>> START Stored data

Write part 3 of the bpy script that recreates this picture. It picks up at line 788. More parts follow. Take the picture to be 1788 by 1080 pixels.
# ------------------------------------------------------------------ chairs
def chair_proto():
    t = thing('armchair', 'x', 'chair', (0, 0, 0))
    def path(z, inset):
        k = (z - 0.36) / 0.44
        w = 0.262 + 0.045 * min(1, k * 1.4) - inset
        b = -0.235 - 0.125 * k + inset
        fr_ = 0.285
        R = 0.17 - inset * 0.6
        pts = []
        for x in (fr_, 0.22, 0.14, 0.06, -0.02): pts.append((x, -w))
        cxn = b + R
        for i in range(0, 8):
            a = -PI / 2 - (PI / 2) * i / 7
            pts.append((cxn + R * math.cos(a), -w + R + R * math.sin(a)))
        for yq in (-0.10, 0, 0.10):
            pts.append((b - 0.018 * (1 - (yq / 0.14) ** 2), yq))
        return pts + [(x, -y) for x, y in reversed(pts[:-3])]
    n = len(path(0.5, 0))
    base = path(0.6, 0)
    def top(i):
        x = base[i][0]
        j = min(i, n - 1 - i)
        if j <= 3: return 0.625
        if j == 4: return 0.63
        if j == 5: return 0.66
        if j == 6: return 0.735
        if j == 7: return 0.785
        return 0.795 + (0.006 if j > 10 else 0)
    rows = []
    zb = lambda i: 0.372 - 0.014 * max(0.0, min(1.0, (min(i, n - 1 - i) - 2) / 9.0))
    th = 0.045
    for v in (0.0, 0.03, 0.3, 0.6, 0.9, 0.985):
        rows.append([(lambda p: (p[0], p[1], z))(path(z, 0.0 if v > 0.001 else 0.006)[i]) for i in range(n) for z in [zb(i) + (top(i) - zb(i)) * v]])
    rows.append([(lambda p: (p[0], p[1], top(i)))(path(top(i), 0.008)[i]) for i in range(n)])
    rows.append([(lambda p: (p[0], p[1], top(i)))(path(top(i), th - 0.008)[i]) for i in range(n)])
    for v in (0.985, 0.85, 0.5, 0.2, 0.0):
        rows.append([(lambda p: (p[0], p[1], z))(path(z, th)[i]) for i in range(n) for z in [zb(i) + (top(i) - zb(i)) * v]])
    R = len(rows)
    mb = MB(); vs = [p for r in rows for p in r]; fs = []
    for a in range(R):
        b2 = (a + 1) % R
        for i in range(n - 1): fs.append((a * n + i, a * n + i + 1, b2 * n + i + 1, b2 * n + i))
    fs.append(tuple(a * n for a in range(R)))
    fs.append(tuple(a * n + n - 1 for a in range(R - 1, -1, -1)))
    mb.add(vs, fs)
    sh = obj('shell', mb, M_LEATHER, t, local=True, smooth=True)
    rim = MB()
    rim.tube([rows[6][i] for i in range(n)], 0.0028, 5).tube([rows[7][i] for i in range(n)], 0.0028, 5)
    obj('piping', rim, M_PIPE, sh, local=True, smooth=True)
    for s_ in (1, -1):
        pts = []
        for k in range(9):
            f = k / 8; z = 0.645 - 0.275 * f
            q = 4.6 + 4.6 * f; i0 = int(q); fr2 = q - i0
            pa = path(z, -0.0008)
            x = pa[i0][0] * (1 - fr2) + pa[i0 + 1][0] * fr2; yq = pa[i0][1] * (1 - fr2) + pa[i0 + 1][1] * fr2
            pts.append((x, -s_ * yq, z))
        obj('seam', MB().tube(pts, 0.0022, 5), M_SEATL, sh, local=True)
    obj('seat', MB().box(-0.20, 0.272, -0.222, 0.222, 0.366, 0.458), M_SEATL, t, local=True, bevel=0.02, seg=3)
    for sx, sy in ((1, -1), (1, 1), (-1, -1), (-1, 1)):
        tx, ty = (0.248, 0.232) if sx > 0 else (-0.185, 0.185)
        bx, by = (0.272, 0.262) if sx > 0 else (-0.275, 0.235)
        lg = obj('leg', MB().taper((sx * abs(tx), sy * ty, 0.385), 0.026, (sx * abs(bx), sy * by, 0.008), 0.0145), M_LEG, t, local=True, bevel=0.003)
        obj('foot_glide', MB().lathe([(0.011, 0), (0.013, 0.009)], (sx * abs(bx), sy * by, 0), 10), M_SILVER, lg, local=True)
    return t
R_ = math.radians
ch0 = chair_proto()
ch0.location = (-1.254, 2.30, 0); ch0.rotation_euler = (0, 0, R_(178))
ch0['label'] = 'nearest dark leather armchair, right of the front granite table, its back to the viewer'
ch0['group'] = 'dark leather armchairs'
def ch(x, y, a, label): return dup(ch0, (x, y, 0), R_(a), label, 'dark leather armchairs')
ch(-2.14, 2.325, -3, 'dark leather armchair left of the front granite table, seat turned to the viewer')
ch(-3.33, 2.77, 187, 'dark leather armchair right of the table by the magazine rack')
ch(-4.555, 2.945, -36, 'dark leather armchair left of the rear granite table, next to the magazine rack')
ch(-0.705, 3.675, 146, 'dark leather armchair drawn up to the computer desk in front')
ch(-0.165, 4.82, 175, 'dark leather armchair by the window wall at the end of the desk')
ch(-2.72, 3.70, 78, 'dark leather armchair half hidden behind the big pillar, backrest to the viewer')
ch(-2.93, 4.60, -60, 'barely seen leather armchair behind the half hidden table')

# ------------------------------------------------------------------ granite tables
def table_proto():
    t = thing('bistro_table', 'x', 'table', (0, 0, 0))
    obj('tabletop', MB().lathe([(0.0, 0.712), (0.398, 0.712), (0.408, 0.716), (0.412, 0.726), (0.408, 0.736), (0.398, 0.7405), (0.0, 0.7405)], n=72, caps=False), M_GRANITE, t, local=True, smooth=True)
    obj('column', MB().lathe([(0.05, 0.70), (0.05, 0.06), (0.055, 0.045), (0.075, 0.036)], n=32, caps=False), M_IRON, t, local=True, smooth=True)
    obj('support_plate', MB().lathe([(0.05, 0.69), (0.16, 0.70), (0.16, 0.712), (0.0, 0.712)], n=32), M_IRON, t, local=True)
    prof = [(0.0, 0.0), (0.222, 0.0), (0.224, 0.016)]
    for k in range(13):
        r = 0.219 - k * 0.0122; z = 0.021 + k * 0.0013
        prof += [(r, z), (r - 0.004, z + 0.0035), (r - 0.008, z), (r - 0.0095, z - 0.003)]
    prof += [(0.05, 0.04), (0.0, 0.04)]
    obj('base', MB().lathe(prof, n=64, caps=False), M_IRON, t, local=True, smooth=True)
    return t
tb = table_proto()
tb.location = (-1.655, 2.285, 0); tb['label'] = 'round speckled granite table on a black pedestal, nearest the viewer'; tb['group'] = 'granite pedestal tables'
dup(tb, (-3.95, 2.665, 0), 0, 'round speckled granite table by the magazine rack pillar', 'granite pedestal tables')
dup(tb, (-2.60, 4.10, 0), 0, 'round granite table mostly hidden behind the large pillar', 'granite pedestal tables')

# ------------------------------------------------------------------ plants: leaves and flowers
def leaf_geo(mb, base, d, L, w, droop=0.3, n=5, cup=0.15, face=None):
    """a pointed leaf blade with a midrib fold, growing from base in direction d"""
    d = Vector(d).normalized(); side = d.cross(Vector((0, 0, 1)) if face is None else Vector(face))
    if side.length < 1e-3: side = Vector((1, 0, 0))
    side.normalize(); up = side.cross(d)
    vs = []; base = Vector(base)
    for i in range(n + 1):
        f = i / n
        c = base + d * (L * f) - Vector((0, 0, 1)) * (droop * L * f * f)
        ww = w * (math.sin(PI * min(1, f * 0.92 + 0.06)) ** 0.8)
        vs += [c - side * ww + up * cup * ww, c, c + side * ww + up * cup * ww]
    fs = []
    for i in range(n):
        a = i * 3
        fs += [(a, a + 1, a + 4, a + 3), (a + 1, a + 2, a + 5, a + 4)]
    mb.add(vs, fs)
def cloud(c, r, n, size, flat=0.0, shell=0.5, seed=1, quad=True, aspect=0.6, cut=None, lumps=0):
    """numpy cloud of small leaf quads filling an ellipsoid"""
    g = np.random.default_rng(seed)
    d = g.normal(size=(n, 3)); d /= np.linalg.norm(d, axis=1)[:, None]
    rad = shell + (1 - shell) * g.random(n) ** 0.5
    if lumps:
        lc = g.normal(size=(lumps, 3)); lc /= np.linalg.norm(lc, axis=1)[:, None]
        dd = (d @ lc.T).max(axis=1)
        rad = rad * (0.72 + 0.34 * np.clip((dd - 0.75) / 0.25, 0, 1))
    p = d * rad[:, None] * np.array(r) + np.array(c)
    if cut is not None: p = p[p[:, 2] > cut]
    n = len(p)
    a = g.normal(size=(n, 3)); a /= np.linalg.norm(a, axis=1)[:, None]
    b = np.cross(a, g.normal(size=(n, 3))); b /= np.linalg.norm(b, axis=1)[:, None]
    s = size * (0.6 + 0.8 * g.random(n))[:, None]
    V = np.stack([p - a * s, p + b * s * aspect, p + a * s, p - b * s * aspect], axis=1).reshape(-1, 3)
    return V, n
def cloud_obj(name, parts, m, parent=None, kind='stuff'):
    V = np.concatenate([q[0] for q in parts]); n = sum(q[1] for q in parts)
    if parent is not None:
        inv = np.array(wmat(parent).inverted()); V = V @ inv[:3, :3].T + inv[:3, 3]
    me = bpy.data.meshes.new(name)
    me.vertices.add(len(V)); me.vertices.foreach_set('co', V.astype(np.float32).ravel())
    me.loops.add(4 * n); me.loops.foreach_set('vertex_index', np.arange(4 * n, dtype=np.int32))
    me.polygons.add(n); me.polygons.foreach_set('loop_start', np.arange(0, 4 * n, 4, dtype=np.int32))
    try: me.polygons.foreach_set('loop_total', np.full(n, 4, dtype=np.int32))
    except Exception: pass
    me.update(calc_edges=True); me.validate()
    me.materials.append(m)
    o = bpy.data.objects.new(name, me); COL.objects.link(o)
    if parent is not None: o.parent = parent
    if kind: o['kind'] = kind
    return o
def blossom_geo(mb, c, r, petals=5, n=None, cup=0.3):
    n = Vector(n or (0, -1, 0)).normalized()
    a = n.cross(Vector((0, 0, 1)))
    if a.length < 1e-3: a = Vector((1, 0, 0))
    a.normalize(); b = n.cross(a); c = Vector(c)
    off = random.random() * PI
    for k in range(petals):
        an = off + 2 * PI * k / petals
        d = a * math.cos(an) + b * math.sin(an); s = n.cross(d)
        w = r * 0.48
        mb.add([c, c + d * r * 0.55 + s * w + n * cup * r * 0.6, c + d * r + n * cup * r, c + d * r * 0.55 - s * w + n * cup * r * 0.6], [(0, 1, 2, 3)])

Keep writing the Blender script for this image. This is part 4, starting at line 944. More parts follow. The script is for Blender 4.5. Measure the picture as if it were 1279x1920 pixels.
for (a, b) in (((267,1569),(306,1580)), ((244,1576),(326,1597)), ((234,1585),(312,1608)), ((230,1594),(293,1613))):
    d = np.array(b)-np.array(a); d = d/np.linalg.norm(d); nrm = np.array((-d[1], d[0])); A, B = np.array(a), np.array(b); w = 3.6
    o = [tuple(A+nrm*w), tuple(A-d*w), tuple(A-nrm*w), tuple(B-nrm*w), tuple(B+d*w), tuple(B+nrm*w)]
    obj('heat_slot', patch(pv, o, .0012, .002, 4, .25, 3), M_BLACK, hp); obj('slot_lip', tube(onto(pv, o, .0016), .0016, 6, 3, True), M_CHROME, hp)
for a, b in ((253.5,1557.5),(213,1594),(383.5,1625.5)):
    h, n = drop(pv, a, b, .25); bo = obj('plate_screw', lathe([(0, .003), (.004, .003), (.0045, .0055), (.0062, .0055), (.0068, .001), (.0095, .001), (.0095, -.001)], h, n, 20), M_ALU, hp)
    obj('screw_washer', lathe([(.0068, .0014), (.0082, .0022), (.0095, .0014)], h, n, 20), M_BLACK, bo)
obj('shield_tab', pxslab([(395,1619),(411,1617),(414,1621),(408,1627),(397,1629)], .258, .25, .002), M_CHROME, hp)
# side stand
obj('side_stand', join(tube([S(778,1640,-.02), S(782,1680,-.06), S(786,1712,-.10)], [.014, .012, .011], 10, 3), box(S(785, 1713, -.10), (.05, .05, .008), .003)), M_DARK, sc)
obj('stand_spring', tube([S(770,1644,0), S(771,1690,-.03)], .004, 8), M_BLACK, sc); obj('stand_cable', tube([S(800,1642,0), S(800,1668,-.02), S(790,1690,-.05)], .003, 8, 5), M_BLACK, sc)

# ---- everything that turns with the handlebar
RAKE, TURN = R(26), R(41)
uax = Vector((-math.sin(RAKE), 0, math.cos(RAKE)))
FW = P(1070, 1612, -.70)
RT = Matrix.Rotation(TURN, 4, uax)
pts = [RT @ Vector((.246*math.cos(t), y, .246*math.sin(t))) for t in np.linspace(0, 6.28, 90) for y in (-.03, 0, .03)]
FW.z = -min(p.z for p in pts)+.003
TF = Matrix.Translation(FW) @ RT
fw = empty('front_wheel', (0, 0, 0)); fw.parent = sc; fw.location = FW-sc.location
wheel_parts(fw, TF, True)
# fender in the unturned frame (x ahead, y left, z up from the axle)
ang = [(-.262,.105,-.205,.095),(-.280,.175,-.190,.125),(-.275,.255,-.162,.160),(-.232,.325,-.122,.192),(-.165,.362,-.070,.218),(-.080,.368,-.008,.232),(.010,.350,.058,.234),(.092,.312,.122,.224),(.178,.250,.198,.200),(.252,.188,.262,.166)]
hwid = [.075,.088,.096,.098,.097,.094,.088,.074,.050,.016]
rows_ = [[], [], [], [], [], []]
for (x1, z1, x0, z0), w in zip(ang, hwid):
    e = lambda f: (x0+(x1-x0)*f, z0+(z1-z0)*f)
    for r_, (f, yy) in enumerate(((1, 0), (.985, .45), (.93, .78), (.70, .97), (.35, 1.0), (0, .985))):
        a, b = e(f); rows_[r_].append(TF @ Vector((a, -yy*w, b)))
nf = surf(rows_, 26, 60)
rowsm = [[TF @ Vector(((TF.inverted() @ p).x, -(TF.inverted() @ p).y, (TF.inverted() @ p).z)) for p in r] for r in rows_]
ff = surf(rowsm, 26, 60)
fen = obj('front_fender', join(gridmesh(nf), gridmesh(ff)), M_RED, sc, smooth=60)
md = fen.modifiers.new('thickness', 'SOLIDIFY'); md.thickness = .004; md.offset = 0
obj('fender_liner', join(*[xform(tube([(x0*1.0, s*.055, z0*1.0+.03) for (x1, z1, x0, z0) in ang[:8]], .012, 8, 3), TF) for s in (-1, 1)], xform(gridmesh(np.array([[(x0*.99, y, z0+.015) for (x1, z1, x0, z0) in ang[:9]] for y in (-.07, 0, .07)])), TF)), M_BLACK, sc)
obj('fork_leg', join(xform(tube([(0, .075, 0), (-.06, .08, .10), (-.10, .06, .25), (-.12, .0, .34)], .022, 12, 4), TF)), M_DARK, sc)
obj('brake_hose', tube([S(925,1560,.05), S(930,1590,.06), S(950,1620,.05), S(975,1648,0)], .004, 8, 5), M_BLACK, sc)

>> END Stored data

- _Exercise goal_
Take the line that contains "Keep writing the", the line that contains "S(790,1690,-.05)], .003, 8, 5), M_BLACK, sc)", and all lines between, and give them again exactly; include no other line.

- _Completed task_
Keep writing the Blender script for this image. This is part 4, starting at line 944. More parts follow. The script is for Blender 4.5. Measure the picture as if it were 1279x1920 pixels.
for (a, b) in (((267,1569),(306,1580)), ((244,1576),(326,1597)), ((234,1585),(312,1608)), ((230,1594),(293,1613))):
    d = np.array(b)-np.array(a); d = d/np.linalg.norm(d); nrm = np.array((-d[1], d[0])); A, B = np.array(a), np.array(b); w = 3.6
    o = [tuple(A+nrm*w), tuple(A-d*w), tuple(A-nrm*w), tuple(B-nrm*w), tuple(B+d*w), tuple(B+nrm*w)]
    obj('heat_slot', patch(pv, o, .0012, .002, 4, .25, 3), M_BLACK, hp); obj('slot_lip', tube(onto(pv, o, .0016), .0016, 6, 3, True), M_CHROME, hp)
for a, b in ((253.5,1557.5),(213,1594),(383.5,1625.5)):
    h, n = drop(pv, a, b, .25); bo = obj('plate_screw', lathe([(0, .003), (.004, .003), (.0045, .0055), (.0062, .0055), (.0068, .001), (.0095, .001), (.0095, -.001)], h, n, 20), M_ALU, hp)
    obj('screw_washer', lathe([(.0068, .0014), (.0082, .0022), (.0095, .0014)], h, n, 20), M_BLACK, bo)
obj('shield_tab', pxslab([(395,1619),(411,1617),(414,1621),(408,1627),(397,1629)], .258, .25, .002), M_CHROME, hp)
# side stand
obj('side_stand', join(tube([S(778,1640,-.02), S(782,1680,-.06), S(786,1712,-.10)], [.014, .012, .011], 10, 3), box(S(785, 1713, -.10), (.05, .05, .008), .003)), M_DARK, sc)
obj('stand_spring', tube([S(770,1644,0), S(771,1690,-.03)], .004, 8), M_BLACK, sc); obj('stand_cable', tube([S(800,1642,0), S(800,1668,-.02), S(790,1690,-.05)], .003, 8, 5), M_BLACK, sc)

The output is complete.